愛知学泉大学教授 前田治氏の著書『道徳を図解する』から、道徳科授業で大切にしたいことを考えていきます。前田氏は、「はじめに」で以下のことを記載しています。
(以下、抜粋)
生徒は成長過程にある不完全な人間である。そして、教師もまた不完全な人間である。生徒を不完全な縦糸とすると教師は不完全な横糸である。道徳の授業では、そんな不完全な縦糸と横糸で一枚の布を織っていく。決してきれいな布にはならない。しかし、その布には、生徒と教師が一緒になって追求した結果が織り込まれている。・・・そんな道徳の授業が好きである。
(以上)
「教師は不完全な縦糸である」、この認識に共感します。成長過程にある教師が、成長過程にある児童生徒と追求していくものが道徳科授業です。私も、そのような道徳科授業に大きな魅力を感じています。そして、その魅力が多くの皆様に届けることを自らの役割と意識しているところです。
さて、前田氏は著書の中で「多面的・多角的」について解説をしています。「・」の表記が「即かず離れず」(不即不離)の関係を表していることから、多面的と多角的は分けて考えるのではなく一体のものとして捉えるのがよいという認識を前提としつつ、独自に定義した多面的と多角的についての具体例を挙げてみます。
例えば、Aさんがいじめられて泣いているという場面において、従来型の授業では「主人公はどんな気持ちでしょう?」という発問になります。それに対して、「多面的に考える」と「多角的に考える」の違いを、以下のように説明しています。
【多面的に考える】
Aさんがいじめられているという道徳的な問題場面について、さまざまな立場から考えていきます。この場合、他者を理解することにつながっていきます。
①主人公は何を考えているでしょう?
②Aさんの母親は何を考えているでしょう?
③周りの子は何を考えているでしょう?
④いじめている子は何を考えているでしょう?
【多角的に考える】
いじめられているという道徳的な問題場面について、自分がとりうる行為をさまざまな角度から考えさせます。そして、そう判断した理由を問うことで、共通しているのは相手を思う気持ちであることに気付かせます。
①主人公はどんな関わりができるでしょう?
「助ける」「声をかけない、見守る」「先生や友達に言う」など
「多面的・多角的に考える」という文言について、新学習指導要領告示の時から様々な論争が重ねられてきました。絶対的な決まりはありませんが、私は「様々な立場や価値観をもとに思考する習慣を身につけさせる」ことが重要なのだと思っています。

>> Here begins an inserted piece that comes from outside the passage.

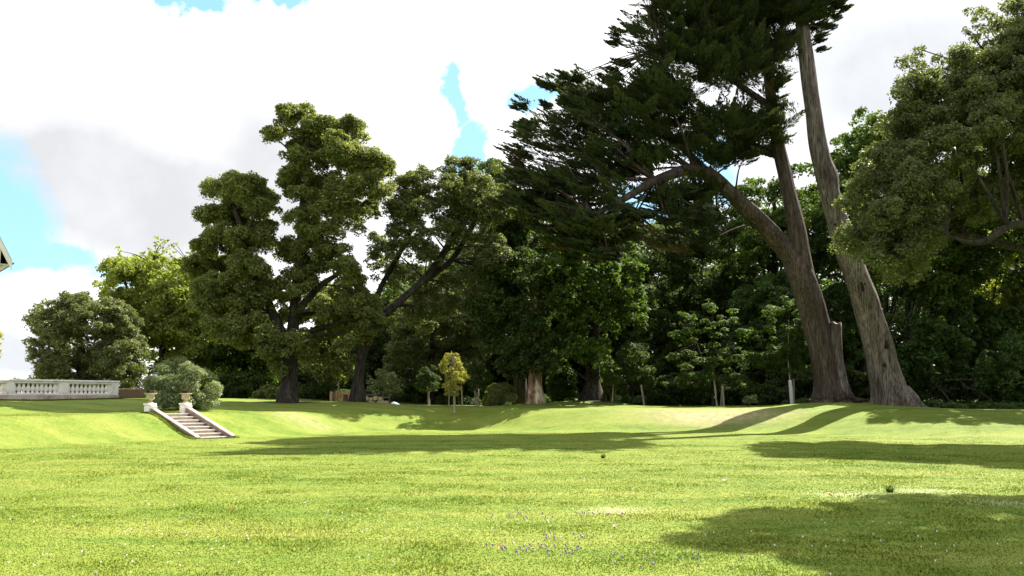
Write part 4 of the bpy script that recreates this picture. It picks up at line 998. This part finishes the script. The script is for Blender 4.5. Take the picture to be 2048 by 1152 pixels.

学習指導要領においても『特定の価値観の押し付けにならないよう、学年段階に応じて、道徳科における主体的かつ効果的な学び方を児童自らが考えることができるような工夫をすることが大切である。』という記載がありますが、多面的・多角的な思考の習慣を身につけさせていくことが、自らで問いを立て、主体的に学ぼうとできる児童生徒を育むきっかけになると考えています。